# The problem
Give back the full listing, character for character, with no pictures.

# Information supplied
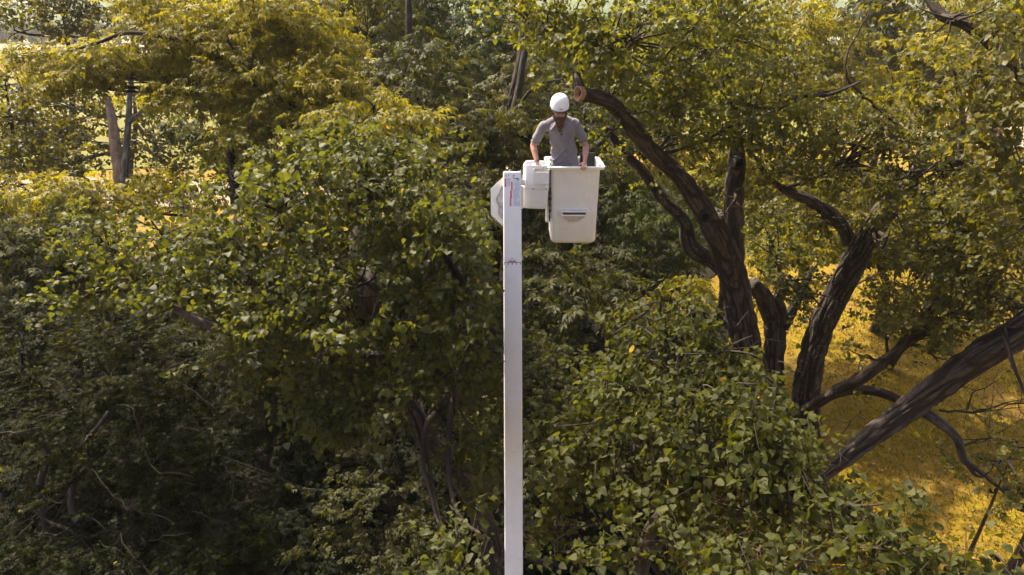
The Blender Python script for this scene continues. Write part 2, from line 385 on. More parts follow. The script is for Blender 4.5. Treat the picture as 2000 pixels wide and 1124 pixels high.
# where branches have been kept clear of the lift and leave the bark showing
CLEAR = [([(1003, 330), (1004, 1200)], 30, 10.6), ([(975, 340), (975, 450)], 20, 10.3), ([(1125, 310), (1122, 480)], 66, 11.2), ([(1048, 310), (1048, 420)], 34, 11), ([(1093, 185), (1098, 320)], 55, 10.7), ([(1128, 182), (1195, 205)], 24, 11.3),
    ([(1452, 640), (1440, 590), (1418, 500), (1378, 420), (1320, 335), (1288, 300)], 42, 17.5), ([(1436, 420), (1442, 318)], 26, 14.4), ([(1405, 440), (1430, 470)], 34, 15.5),
    ([(1225, 232), (1250, 262)], 16, 12), ([(1390, 508), (1340, 470), (1325, 430), (1290, 390)], 16, 16),
    ([(1510, 700), (1512, 610), (1480, 562)], 30, 17.4), ([(1575, 760), (1600, 650), (1640, 575)], 34, 17.5), ([(1655, 545), (1690, 480)], 26, 16),
    ([(1528, 366), (1610, 405), (1655, 460)], 20, 15.8),
    ([(1720, 850), (1800, 780), (1880, 718), (1965, 665), (2040, 610)], 42, 14.5), ([(1720, 845), (1615, 925)], 17, 14), ([(1640, 765), (1735, 700), (1800, 655)], 16, 15.5), ([(1868, 855), (1890, 905), (1950, 960)], 18, 13.6),
    ([(815, 790), (835, 860), (880, 790)], 26, 9.5), ([(715, 540), (722, 600)], 22, 13.4), ([(905, 545), (880, 505)], 14, 9), ([(350, 600), (410, 635)], 12, 9.3),
    ([(213, 205), (232, 330)], 16, 23.6), ([(255, 150), (246, 330)], 14, 23.8), ([(1800, 0), (1840, 35), (1890, 55)], 12, 11.5), ([(1022, 115), (990, 200)], 20, 19.5), ([(452, 300), (455, 390)], 10, 16.3)]
def clear_mask(P, zones=None):
    px, py, d = project(P); out = np.ones(len(P), bool)
    for L, w, dm in (zones or CLEAR):
        for (ax_, ay), (bx_, by_) in zip(L, L[1:]):
            vx, vy = bx_-ax_, by_-ay; t = np.clip(((px-ax_)*vx+(py-ay)*vy)/(vx*vx+vy*vy), 0, 1)
            dist = np.hypot(px-ax_-t*vx, py-ay-t*vy); ww = w*(.75+.5*noise3(P*3, 5))
            out &= ~((dist < ww) & (d < dm))
    return out
BOOM_A, BOOM_B = W(1000.5, 335, 9.62), W(1003.5, 1124, 9.5)
BOOM_B = BOOM_A + (BOOM_B-BOOM_A)*1.85
def off_boom(P):
    v = BOOM_B-BOOM_A; t = np.clip((P-BOOM_A)@v/(v@v), 0, 1); return np.linalg.norm(P-BOOM_A-t[:, None]*v, axis=1) > .36
def lift_free(P): P = np.asarray(P); return clear_mask(P, CLEAR[:5]) & off_boom(P)
def qbez(a, m, b, n):
    t = np.linspace(0, 1, n)[:, None]; return a*(1-t)**2 + 2*m*t*(1-t) + b*t*t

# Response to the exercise
The Blender Python script for this scene continues. Write part 2, from line 385 on. More parts follow. The script is for Blender 4.5. Treat the picture as 2000 pixels wide and 1124 pixels high.
# where branches have been kept clear of the lift and leave the bark showing
CLEAR = [([(1003, 330), (1004, 1200)], 30, 10.6), ([(975, 340), (975, 450)], 20, 10.3), ([(1125, 310), (1122, 480)], 66, 11.2), ([(1048, 310), (1048, 420)], 34, 11), ([(1093, 185), (1098, 320)], 55, 10.7), ([(1128, 182), (1195, 205)], 24, 11.3),
    ([(1452, 640), (1440, 590), (1418, 500), (1378, 420), (1320, 335), (1288, 300)], 42, 17.5), ([(1436, 420), (1442, 318)], 26, 14.4), ([(1405, 440), (1430, 470)], 34, 15.5),
    ([(1225, 232), (1250, 262)], 16, 12), ([(1390, 508), (1340, 470), (1325, 430), (1290, 390)], 16, 16),
    ([(1510, 700), (1512, 610), (1480, 562)], 30, 17.4), ([(1575, 760), (1600, 650), (1640, 575)], 34, 17.5), ([(1655, 545), (1690, 480)], 26, 16),
    ([(1528, 366), (1610, 405), (1655, 460)], 20, 15.8),
    ([(1720, 850), (1800, 780), (1880, 718), (1965, 665), (2040, 610)], 42, 14.5), ([(1720, 845), (1615, 925)], 17, 14), ([(1640, 765), (1735, 700), (1800, 655)], 16, 15.5), ([(1868, 855), (1890, 905), (1950, 960)], 18, 13.6),
    ([(815, 790), (835, 860), (880, 790)], 26, 9.5), ([(715, 540), (722, 600)], 22, 13.4), ([(905, 545), (880, 505)], 14, 9), ([(350, 600), (410, 635)], 12, 9.3),
    ([(213, 205), (232, 330)], 16, 23.6), ([(255, 150), (246, 330)], 14, 23.8), ([(1800, 0), (1840, 35), (1890, 55)], 12, 11.5), ([(1022, 115), (990, 200)], 20, 19.5), ([(452, 300), (455, 390)], 10, 16.3)]
def clear_mask(P, zones=None):
    px, py, d = project(P); out = np.ones(len(P), bool)
    for L, w, dm in (zones or CLEAR):
        for (ax_, ay), (bx_, by_) in zip(L, L[1:]):
            vx, vy = bx_-ax_, by_-ay; t = np.clip(((px-ax_)*vx+(py-ay)*vy)/(vx*vx+vy*vy), 0, 1)
            dist = np.hypot(px-ax_-t*vx, py-ay-t*vy); ww = w*(.75+.5*noise3(P*3, 5))
            out &= ~((dist < ww) & (d < dm))
    return out
BOOM_A, BOOM_B = W(1000.5, 335, 9.62), W(1003.5, 1124, 9.5)
BOOM_B = BOOM_A + (BOOM_B-BOOM_A)*1.85
def off_boom(P):
    v = BOOM_B-BOOM_A; t = np.clip((P-BOOM_A)@v/(v@v), 0, 1); return np.linalg.norm(P-BOOM_A-t[:, None]*v, axis=1) > .36
def lift_free(P): P = np.asarray(P); return clear_mask(P, CLEAR[:5]) & off_boom(P)
def qbez(a, m, b, n):
    t = np.linspace(0, 1, n)[:, None]; return a*(1-t)**2 + 2*m*t*(1-t) + b*t*t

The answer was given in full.